* **TASK OBJECTIVE**
Look through the material below and copy exactly the lines from the line with "-ROOM), (0, -ROOM)]" to the line with "if p.normal.z <", those two lines included.

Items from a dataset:
-- Start --
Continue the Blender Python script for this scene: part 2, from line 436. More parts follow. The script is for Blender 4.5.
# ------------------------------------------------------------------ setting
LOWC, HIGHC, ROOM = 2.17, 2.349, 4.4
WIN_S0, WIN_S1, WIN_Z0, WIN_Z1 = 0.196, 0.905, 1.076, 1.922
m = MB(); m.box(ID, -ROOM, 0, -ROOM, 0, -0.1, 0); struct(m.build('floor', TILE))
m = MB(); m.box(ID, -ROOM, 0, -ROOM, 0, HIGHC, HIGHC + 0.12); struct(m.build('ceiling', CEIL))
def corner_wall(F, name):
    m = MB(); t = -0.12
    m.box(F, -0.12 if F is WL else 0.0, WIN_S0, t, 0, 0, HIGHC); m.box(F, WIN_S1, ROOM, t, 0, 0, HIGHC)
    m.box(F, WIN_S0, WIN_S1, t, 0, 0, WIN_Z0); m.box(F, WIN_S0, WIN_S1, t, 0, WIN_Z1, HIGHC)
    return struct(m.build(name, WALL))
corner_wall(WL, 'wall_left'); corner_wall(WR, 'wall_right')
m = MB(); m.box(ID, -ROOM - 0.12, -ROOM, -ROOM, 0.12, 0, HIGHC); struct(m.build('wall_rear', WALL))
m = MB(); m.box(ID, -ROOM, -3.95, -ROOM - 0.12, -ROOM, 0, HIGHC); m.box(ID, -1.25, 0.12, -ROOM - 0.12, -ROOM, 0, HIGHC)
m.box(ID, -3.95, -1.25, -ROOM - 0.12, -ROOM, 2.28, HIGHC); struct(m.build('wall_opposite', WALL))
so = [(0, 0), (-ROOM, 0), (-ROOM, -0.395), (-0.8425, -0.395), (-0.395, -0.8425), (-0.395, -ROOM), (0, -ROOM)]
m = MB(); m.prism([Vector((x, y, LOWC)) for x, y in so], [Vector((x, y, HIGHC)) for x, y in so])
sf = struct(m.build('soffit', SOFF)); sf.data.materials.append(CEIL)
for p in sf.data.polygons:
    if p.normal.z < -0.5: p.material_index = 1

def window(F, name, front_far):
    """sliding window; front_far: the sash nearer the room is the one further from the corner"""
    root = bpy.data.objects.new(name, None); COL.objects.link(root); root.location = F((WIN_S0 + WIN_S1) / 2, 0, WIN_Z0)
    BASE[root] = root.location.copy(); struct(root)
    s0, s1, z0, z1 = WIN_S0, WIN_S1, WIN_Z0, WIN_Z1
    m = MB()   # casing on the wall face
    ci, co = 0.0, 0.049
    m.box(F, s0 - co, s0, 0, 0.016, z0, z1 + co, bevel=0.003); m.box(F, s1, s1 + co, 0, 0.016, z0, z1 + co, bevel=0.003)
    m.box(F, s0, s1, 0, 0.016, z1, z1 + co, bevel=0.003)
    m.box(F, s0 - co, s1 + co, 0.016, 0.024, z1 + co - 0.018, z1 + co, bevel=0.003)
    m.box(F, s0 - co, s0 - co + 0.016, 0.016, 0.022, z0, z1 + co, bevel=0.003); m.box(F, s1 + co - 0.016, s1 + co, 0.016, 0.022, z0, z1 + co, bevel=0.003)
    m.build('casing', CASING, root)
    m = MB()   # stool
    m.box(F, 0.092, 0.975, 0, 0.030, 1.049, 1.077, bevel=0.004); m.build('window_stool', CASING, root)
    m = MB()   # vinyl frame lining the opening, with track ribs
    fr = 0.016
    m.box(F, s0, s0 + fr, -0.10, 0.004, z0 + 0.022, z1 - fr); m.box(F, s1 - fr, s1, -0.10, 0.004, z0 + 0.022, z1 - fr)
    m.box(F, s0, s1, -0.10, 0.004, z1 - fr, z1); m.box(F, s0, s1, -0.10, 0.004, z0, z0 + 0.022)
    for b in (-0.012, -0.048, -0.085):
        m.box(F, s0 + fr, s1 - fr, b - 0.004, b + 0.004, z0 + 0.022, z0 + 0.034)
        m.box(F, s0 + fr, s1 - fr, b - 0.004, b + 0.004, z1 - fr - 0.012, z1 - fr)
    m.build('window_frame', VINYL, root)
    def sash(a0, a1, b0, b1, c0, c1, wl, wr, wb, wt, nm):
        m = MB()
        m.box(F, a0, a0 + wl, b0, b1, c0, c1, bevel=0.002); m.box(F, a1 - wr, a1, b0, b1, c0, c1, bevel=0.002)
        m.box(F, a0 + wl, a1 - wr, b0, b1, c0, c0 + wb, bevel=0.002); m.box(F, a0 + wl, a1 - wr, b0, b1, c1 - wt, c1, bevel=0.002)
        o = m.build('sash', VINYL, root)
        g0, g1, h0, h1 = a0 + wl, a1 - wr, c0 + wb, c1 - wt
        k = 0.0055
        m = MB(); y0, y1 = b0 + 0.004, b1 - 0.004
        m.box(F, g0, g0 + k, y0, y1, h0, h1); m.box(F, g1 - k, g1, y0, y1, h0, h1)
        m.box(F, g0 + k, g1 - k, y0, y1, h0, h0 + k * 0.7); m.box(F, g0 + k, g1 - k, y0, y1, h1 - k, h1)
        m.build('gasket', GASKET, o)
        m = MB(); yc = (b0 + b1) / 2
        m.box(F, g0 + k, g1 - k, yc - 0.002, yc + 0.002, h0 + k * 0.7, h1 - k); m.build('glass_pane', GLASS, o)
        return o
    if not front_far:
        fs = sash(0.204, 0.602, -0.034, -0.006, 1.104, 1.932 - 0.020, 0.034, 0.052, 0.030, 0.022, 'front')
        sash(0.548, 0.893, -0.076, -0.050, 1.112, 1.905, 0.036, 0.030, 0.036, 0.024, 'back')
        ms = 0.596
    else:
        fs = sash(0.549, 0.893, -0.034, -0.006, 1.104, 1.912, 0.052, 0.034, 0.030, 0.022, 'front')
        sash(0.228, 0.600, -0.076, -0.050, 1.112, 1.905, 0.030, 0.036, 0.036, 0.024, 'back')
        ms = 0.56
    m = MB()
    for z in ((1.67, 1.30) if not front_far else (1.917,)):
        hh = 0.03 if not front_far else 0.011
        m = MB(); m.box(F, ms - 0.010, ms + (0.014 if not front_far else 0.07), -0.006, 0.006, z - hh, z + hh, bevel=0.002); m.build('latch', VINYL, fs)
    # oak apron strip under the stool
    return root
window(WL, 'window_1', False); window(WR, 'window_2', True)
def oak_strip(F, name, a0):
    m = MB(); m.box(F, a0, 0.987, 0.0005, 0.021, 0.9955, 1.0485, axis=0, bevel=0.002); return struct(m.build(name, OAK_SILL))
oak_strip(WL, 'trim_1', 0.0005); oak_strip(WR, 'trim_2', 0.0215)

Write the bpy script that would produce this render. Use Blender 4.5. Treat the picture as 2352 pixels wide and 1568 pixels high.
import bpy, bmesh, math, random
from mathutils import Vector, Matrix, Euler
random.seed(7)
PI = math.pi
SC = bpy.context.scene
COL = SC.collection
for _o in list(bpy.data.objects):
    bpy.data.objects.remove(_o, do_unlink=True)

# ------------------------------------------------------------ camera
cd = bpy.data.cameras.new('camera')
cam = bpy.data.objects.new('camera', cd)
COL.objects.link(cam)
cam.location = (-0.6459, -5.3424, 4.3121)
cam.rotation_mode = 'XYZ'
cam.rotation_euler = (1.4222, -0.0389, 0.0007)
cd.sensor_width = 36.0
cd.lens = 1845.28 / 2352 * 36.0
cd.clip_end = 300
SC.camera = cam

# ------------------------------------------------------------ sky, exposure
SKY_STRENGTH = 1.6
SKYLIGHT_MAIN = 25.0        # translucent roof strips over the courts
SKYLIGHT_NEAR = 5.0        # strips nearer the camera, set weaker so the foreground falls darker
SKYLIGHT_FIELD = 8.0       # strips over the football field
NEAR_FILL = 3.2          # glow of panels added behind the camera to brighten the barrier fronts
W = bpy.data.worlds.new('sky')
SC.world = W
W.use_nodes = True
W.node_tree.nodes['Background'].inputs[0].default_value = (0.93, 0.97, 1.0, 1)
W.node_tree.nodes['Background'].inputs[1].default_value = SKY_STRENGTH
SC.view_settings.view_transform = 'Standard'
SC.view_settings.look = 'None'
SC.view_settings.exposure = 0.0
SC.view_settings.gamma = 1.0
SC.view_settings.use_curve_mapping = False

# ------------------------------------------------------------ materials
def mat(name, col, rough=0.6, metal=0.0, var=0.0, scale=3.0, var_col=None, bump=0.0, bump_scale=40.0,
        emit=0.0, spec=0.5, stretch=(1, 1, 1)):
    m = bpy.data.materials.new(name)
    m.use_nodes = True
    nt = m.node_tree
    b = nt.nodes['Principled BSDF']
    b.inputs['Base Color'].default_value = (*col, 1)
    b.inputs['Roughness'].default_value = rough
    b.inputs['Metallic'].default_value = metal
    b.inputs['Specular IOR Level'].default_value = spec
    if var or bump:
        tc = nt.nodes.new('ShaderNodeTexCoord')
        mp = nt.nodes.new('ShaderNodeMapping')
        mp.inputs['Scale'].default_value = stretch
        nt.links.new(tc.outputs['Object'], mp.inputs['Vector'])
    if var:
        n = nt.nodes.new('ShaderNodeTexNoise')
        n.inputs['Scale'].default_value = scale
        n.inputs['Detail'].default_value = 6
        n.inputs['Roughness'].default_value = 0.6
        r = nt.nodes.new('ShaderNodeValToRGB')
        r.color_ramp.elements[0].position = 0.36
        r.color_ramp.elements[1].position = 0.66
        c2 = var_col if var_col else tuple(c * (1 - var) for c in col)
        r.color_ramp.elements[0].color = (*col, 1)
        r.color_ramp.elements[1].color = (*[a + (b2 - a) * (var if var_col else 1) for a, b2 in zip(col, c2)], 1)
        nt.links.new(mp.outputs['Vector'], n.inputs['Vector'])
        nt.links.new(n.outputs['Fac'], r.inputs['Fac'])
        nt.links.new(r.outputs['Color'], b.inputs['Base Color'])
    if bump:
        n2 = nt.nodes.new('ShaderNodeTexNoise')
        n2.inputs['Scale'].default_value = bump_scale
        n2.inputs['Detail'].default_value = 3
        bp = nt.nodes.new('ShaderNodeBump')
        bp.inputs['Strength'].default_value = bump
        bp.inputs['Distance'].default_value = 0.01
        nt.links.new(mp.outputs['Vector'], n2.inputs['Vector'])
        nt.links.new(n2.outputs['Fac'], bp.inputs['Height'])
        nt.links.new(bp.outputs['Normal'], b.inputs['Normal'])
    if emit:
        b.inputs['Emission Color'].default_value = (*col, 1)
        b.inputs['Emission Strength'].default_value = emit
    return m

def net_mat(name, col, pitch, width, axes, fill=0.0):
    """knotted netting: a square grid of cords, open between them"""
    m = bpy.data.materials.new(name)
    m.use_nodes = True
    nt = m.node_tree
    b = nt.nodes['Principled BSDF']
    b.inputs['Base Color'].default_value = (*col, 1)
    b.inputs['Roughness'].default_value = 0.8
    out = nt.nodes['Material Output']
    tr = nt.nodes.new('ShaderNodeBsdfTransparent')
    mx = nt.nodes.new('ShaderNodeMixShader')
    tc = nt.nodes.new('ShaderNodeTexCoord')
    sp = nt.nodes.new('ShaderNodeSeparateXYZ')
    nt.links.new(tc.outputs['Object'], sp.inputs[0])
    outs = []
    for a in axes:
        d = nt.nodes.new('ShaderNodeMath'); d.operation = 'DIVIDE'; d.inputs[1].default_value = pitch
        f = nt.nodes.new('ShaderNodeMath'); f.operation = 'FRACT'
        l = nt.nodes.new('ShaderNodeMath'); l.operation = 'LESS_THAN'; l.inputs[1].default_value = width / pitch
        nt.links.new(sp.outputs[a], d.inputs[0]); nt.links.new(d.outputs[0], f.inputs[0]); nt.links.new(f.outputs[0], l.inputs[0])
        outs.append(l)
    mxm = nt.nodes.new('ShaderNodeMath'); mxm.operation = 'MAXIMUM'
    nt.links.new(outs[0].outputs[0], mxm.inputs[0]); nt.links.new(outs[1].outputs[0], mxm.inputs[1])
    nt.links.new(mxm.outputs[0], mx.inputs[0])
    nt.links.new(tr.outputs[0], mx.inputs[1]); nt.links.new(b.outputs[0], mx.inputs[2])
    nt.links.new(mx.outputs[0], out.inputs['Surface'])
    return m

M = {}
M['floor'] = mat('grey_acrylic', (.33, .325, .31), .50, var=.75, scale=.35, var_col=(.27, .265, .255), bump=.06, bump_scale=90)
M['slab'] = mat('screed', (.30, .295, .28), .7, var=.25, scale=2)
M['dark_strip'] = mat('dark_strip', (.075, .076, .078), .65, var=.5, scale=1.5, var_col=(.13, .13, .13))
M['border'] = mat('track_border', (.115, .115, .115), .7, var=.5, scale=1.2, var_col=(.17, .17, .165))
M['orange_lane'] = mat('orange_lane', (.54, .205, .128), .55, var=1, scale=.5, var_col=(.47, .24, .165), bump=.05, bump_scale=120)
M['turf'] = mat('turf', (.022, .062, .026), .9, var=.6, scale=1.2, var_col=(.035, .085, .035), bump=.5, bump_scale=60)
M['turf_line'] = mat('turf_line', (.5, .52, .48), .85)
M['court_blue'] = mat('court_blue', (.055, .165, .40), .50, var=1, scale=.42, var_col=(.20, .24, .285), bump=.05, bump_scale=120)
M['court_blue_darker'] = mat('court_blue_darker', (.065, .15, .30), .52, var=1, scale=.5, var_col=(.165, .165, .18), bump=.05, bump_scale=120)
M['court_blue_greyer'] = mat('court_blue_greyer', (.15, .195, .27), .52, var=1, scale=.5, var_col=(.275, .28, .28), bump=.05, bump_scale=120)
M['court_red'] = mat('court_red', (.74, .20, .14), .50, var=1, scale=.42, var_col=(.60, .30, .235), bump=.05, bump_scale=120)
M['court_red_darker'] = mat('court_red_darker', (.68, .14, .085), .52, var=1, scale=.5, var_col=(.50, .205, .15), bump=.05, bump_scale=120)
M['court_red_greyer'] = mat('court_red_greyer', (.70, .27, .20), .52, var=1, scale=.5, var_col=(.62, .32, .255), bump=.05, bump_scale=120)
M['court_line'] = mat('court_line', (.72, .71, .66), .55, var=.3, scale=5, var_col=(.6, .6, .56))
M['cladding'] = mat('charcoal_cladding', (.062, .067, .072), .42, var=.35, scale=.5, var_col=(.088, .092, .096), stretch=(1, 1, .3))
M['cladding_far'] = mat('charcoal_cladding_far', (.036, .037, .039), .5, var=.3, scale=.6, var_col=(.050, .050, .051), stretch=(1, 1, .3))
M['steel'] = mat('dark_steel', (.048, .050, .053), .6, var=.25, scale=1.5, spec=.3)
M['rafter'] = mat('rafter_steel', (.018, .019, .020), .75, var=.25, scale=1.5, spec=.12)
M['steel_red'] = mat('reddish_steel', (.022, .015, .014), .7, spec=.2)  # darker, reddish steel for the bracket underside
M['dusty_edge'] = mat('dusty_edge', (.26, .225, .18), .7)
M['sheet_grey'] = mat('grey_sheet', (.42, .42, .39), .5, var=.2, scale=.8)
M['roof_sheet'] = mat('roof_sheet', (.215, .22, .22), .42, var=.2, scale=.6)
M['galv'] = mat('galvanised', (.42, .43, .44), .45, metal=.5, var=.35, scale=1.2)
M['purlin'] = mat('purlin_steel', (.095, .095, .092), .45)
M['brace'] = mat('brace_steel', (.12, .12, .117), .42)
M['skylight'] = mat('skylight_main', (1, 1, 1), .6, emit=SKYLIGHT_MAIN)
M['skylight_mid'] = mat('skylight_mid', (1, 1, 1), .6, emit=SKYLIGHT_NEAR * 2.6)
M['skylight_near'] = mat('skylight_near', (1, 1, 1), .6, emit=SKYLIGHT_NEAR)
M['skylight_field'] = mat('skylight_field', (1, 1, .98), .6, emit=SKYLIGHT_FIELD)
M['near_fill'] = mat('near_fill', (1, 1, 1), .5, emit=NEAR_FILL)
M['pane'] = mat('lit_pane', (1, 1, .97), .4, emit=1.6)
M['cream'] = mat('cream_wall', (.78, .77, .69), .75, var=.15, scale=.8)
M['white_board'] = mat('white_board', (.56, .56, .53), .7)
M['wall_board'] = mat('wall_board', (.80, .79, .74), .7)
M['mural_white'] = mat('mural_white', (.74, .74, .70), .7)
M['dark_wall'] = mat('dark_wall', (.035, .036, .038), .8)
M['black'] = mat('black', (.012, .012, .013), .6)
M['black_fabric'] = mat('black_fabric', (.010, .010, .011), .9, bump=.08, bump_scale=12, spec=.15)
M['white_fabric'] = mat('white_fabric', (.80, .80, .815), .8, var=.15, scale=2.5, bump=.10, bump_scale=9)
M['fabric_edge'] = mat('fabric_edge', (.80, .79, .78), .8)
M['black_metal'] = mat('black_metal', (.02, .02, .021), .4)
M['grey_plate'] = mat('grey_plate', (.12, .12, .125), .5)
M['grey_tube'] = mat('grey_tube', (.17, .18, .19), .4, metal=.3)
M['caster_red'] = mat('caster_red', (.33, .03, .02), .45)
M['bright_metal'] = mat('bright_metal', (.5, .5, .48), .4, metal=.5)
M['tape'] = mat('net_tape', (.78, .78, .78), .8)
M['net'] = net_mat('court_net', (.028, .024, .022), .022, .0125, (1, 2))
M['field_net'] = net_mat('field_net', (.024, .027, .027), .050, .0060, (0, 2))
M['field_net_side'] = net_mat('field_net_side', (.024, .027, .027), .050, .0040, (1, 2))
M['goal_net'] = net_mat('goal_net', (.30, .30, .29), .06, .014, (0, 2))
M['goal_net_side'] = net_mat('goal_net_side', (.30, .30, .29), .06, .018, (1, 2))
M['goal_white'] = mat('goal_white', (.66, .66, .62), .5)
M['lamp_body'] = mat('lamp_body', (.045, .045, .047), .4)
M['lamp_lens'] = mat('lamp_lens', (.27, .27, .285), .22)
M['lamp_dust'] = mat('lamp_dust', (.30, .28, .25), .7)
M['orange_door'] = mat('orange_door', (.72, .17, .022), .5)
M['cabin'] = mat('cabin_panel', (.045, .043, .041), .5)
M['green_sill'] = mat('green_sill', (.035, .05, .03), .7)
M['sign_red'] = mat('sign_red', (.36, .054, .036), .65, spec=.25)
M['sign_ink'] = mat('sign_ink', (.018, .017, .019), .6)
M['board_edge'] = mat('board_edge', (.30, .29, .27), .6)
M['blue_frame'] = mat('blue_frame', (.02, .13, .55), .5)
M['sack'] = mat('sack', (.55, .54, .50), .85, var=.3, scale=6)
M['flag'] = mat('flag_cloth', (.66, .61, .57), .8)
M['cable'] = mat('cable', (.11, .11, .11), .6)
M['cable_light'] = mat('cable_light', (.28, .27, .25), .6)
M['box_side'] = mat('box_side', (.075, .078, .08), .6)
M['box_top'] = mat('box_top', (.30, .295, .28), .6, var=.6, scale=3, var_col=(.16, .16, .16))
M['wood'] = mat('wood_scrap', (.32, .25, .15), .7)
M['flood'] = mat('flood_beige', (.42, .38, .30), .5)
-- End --
* **RESULT**
so = [(0, 0), (-ROOM, 0), (-ROOM, -0.395), (-0.8425, -0.395), (-0.395, -0.8425), (-0.395, -ROOM), (0, -ROOM)]
m = MB(); m.prism([Vector((x, y, LOWC)) for x, y in so], [Vector((x, y, HIGHC)) for x, y in so])
sf = struct(m.build('soffit', SOFF)); sf.data.materials.append(CEIL)
for p in sf.data.polygons:
    if p.normal.z < -0.5: p.material_index = 1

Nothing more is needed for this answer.